Vivaldi caught my attention a year ago - I rather liked it. But the last two versions of FF beat that version performance-wise. I may have to go back and checkout Vivaldi again. I only hesitate because of the chrome-engine connection. I know it's not Chrome, just the use of some code. But I resist Google in all its forms.
Firefox is my primary, Vivaldi is my secondary until I find something that works better. I use Chromium for work-related tasks and so don't want to use it for personal stuff. I would say if I left my job, I'd dump Vivaldi in a heartbeat though, as the performance is nowhere near on par with Firefox and Chromium, and the shear number of oddities of how it responds to pages makes it infuriating to attempt to use for more than a short time. I tried to use Falkon, but I couldn't get it to build correctly on Debian, just kept erroring out at launch.
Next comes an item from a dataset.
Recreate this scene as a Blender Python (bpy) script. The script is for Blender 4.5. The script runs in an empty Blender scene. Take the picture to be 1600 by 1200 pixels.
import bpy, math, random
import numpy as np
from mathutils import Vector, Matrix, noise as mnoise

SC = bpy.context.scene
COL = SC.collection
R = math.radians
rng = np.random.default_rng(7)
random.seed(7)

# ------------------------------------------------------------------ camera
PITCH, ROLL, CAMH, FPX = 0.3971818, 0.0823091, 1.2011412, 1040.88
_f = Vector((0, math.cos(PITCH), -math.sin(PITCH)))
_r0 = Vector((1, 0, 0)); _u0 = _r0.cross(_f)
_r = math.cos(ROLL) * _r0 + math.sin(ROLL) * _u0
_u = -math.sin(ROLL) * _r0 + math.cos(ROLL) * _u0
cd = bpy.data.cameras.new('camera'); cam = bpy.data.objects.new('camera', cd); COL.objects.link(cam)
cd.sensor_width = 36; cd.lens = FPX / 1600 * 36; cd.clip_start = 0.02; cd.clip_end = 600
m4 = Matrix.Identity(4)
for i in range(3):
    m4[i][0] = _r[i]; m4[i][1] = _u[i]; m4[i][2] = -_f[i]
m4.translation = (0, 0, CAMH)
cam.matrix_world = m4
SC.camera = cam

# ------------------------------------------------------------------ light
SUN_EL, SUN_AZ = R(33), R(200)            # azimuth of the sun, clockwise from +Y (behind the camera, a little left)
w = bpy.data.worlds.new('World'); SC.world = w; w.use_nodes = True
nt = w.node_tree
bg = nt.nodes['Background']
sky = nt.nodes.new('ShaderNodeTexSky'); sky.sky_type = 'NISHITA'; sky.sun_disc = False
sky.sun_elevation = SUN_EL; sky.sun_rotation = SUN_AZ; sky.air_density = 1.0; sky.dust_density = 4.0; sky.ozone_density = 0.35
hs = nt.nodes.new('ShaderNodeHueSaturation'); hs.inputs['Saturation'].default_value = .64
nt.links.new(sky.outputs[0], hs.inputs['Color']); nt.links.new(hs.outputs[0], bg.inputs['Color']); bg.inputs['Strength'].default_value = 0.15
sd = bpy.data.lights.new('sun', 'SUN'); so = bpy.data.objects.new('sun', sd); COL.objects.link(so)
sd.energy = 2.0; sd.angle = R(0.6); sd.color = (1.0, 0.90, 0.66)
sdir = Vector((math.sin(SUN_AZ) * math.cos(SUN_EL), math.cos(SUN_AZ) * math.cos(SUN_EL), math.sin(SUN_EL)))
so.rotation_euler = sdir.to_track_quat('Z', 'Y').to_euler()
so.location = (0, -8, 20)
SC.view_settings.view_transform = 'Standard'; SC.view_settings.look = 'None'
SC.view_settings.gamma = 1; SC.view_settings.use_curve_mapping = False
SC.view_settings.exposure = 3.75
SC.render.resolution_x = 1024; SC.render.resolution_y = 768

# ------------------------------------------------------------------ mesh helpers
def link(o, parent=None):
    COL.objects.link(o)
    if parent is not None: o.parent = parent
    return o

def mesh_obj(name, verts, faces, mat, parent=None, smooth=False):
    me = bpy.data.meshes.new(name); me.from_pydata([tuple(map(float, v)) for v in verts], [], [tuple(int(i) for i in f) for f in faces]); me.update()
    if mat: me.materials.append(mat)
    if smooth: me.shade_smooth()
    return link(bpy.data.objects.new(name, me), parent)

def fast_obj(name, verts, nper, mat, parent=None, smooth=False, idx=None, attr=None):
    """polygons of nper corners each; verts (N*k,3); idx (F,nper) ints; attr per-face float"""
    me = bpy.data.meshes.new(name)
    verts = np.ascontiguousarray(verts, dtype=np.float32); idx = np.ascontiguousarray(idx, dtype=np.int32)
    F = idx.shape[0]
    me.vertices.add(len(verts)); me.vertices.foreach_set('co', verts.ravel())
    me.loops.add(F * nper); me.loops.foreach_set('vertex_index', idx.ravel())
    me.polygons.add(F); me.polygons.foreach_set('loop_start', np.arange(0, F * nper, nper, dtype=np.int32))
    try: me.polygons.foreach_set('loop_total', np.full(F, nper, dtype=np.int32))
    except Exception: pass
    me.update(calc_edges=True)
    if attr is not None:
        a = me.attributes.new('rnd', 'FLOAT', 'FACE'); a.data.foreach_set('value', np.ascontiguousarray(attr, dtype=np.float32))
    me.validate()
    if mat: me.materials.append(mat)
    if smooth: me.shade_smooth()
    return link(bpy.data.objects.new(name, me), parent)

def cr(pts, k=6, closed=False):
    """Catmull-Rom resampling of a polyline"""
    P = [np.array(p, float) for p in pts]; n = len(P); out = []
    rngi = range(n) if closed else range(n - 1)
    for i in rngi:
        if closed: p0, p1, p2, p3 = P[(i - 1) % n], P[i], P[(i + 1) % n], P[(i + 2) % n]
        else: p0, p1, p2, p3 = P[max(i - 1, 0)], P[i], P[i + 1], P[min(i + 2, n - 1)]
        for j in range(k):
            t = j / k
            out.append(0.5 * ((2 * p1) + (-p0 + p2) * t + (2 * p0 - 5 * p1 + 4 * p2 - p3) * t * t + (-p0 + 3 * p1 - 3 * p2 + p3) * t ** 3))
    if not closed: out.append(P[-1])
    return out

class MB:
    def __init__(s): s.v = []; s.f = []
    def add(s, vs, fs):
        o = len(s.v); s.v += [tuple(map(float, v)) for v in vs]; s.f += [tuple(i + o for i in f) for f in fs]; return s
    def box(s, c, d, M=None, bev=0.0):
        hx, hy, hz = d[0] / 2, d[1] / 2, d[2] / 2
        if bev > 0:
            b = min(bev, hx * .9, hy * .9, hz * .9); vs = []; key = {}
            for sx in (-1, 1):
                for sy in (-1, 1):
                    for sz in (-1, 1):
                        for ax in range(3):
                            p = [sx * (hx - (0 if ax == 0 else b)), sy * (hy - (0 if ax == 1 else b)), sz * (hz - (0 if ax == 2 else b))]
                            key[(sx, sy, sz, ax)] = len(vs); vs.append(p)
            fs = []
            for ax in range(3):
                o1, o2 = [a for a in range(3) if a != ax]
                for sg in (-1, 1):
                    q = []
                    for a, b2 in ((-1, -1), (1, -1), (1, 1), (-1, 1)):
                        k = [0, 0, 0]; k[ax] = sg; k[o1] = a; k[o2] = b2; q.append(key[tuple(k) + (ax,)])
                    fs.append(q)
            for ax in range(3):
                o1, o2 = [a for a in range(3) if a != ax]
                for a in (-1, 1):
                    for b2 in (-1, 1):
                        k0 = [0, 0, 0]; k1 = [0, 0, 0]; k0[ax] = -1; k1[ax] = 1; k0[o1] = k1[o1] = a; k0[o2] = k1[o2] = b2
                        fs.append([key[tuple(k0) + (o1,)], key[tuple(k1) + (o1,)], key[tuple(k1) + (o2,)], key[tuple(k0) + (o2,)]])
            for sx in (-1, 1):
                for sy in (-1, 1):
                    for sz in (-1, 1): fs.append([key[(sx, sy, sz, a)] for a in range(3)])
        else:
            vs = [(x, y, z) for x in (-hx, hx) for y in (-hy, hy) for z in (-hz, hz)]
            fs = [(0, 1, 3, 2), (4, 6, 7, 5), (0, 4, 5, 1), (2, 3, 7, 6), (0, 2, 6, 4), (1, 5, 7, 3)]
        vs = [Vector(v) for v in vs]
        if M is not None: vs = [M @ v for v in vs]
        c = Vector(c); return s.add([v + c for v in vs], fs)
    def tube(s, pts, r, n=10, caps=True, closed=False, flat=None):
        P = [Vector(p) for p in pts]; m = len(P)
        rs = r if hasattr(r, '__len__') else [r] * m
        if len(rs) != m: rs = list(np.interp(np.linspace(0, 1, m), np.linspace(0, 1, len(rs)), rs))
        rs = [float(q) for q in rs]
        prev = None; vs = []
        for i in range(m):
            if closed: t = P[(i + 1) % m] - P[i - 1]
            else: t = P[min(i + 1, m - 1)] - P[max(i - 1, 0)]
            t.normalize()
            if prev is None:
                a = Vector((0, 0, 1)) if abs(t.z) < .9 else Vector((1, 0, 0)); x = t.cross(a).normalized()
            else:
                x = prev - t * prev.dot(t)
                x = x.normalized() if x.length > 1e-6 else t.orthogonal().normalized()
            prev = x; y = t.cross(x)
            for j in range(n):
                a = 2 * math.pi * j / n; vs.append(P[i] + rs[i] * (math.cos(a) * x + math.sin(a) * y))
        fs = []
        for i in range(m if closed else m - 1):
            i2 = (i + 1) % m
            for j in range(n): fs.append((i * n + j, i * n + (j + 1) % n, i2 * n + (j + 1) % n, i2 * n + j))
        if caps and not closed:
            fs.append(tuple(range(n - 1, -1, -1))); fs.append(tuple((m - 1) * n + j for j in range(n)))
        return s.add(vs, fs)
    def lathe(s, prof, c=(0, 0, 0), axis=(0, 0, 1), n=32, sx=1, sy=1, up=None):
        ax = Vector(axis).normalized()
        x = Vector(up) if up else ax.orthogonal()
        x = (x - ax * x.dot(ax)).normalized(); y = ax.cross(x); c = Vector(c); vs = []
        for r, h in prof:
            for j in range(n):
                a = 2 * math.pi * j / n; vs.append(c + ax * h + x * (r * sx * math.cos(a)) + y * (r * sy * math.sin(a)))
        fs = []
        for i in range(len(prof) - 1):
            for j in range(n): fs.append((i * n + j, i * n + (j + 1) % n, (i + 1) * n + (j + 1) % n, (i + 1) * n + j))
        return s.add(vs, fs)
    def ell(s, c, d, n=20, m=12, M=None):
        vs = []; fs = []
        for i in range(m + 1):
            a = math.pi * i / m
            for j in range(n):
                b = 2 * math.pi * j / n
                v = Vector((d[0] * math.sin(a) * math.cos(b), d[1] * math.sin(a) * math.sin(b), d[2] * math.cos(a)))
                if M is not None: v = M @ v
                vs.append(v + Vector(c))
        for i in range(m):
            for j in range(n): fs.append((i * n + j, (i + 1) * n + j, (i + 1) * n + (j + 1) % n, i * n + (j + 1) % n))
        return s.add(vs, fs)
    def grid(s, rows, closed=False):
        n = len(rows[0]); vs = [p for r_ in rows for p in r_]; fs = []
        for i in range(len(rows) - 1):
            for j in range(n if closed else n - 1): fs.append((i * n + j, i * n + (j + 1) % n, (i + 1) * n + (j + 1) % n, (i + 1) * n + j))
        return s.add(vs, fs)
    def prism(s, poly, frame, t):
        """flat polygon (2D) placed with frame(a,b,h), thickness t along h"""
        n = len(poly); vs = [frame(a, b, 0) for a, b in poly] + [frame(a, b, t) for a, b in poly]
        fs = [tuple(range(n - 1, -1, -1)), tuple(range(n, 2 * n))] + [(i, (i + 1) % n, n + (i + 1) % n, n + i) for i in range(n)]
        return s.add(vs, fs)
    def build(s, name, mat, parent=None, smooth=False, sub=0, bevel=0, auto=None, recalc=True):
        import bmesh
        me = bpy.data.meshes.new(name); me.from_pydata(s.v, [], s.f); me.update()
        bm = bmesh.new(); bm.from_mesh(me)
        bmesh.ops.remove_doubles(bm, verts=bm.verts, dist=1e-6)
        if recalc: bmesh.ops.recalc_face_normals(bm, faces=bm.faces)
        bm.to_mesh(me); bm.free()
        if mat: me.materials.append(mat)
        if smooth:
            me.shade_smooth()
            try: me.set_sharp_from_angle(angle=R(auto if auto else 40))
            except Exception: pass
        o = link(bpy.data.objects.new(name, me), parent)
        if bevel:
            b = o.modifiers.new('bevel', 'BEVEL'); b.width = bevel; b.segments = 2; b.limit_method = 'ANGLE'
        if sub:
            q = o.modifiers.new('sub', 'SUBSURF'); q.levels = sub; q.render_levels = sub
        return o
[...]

Opera was my go-to for many years, until they abandoned their roots and went to the dark side. Then I used Seamonkey because, like Opera, it included email and rss, but I abandoned it because the sync didn't work. Since then I've pretty much stuck with Firefox, with Vivaldi on the side (since Vivaldi came out). Sometimes I also use Konqueror for testing purposes.
I have no complaints about Firefox for the desktop.
Firefox for Android, on the other hand . . . . well, it's like when I used to pull a boat with my little pick-up truck--you could watch the gas gauge go down. And Mozilla has made what I consider some very questionable interface design choices.
I'm torn. While I like what the Pale Moon guys do, I cannot support how they react to open source projects. Vivaldi is quite a good browser though, even with its Blink engine.